Lonzo Ball was much more passive than normal (0-of-2 shooting, 4 assists), not pushing the tempo in transition and not looking for his shot off picks despite the Portland big man laying off and daring him to shoot. Ball can pass, but he has to become comfortable as a shooter/scorer, that includes being better at attacking off the dribble into that space when teams play back and scoring at the rim. He’s not a threat as a scorer most nights (he scored in single digits six of the eight Lakers game) and the league is adjusting to him. Ball and Brook Lopez also learned some hard lessons about playing pick-and-roll defense, where Jusuf Nurkic tore them up as the roll man and finished with 28 points (the Laker help rotations were slow all night) and in the second half Lillard torched them. It’s a process, but Lakers fans have reason to be optimistic.

3) Spurs come out strong, go up 19 on Warriors… and it doesn’t matter. Golden State is back. San Antonio came out with great energy — they were deflecting passes and knocking the ball out of Warriors’ hands, plus contesting everything. LaMarcus Aldridge had 11 first quarter points, and after a 21-3 run the Spurs had a 19-point lead before the quarter ended.

It didn’t matter.

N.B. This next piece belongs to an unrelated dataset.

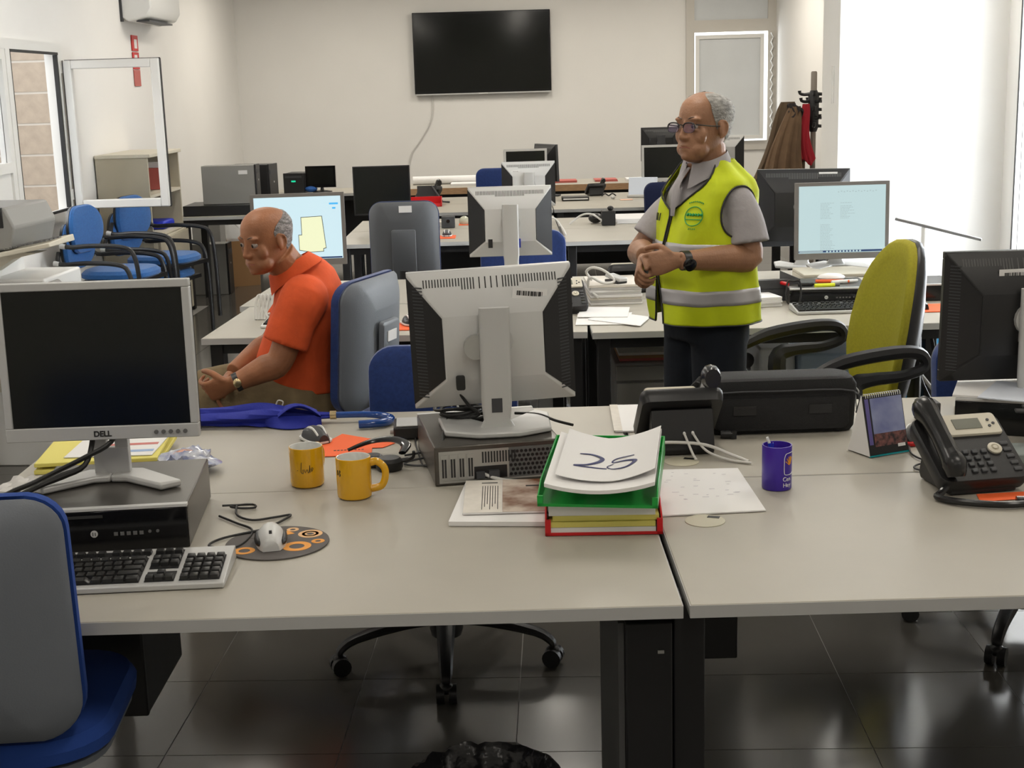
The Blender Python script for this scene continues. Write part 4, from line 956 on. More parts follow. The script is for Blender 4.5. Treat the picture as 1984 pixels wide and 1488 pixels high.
sheet('paper', 'white sheet with faint writing right of the letter trays', 'paper', [(.318, 2.845), (.545, 2.862), (.54, 3.20), (.345, 3.205)], .7315, paper_m, th=.003)
b = B(); rn = random.Random(8)
for k in range(26): x, y = rn.uniform(.34, .5), rn.uniform(2.95, 3.18); b.box(x, x + rn.uniform(.004, .016), y, y + .0012, .7357, .7359)
tag(O('faint_handwriting', b, mat('faint_ink', (.45, .42, .5), .8)), 'faint pencil marks on the sheet right of the letter trays', 'writing', kind='stuff')
def grommet(label, x, y):
    t = T('cable_grommet', label, 'cable grommet', (x, y, .7302))
    O('cap', B().lathe([(.043, 0), (.043, .0012), (.040, .0022), (.002, .0022)], n=32), mat('grommet_beige', (.50, .47, .36), .5) if 'grommet_beige' not in MATS else MATS['grommet_beige'], t)
    O('cable_slot', B().box(.008, .034, .012, .026, .0022, .0028, rz=R(-20)), blk_m, t)
grommet('round beige cable cap at the front edge of the white sheet', .405, 2.81)
grommet('round beige cable cap behind the white sheet by the phone cables', .415, 3.285)

# ---------------------------------------------------------------- desk telephones
def phone(label, loc, rz, detail=True, k=1, cord=True, deg=31):
    """front looks to local -Y, tilted body on a foot"""
    t = T('desk_phone', label, 'telephone', loc, rz); t.scale = (k, k, k)
    A = R(deg); M = Matrix.Translation((0, -.055, .018)) @ Matrix.Rotation(A, 4, 'X')
    O('body', B().loft([[(x * q, y * q + .095, z) for x, y in rrect(.20, .195, .02, 4)] for z, q in ((-.014, .97), (0, 1), (.014, 1), (.02, .97))]).xf(M), blkp_m, t)
    O('foot', B().prism_x([(-.05, 0), (.09, 0), (.10, .012), (.075, .11), (.05, .10), (.03, .03), (-.05, .012)], -.075, .075), blkp_m, t, bev=.004)
    O('display_bezel', B().loft([[(x + .028, y + .158, z) for x, y in rrect(.125 * q, .062 * q, .008, 3)] for z, q in ((.012, 1), (.024, 1), (.026, .97))]).xf(M), cream_m, t)
    O('display', B().box(-.014, .048, .143, .173, .025, .0275).xf(M), mat('lcd', (.14, .145, .11), .3) if 'lcd' not in MATS else MATS['lcd'], t)
    if detail:
        for r in range(4):
            for c_ in range(3): O('key', B().box(-.024 + c_ * .021, -.011 + c_ * .021, .02 + r * .018, .031 + r * .018, .019, .024).xf(M), dgrey_m, t, bev=.002)
        for r in range(5): O('key', B().box(.070, .088, .018 + r * .019, .028 + r * .019, .019, .023).xf(M), dgrey_m, t, bev=.002)
        O('navigation_ring', B().lathe([(.0155, .018), (.0155, .024), (.009, .026), (.0065, .022)], .052, .085, n=20).xf(M), cream_m, t)
        O('navigation_ring', B().lathe([(.005, .02), (.005, .027), (.002, .0275)], .052, .085, n=12).xf(M), cream_m, t)
        for (x, y) in ((.068, .166), (.077, .155), (.066, .148)): O('menu_key', B().cyl(M @ V((x, y, .025)), M @ V((x, y, .028)), .0035, n=10), dgrey_m, t)
    hb = B()
    pts = [(-.075, .0, .035), (-.075, .02, .05), (-.075, .05, .052), (-.075, .10, .055), (-.075, .15, .055), (-.075, .185, .05), (-.075, .205, .034)]
    hb.tube([M @ V(p) for p in pts], [.022, .031, .026, .024, .026, .032, .024], 12, 4, .8)
    O('handset', hb, blkg_m if False else MATS['handset_black'], t)
    if cord:
        O('coiled_cord', B().tube([(-.075, -.05, .03), (-.10, -.06, .012), (-.115, -.075, .008), (-.09, -.115, .008), (-.02, -.155, .008), (.04, -.16, .008), (.06, -.14, .008), (.03, -.13, .008)], .0075, 10, 8), MATS['handset_black'], t)
    return t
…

Golden State found its groove, went on a 15-4 run before halftime and a 20-8 run to open the third quarter and that was the ballgame. The Warriors shot 51.8 percent overall, 50 percent from three, and held San Antonio 35.9-percent shooting in the second half. The Warriors we all expected are back, they have cured their championship hangover, and the rest of the league is searching for answers they will not find.

Klay Thompson had 27 points, Kevin Durant 24, and Stephen Curry had 21. Draymond Green pitched in 16 plus was key defensively, as always.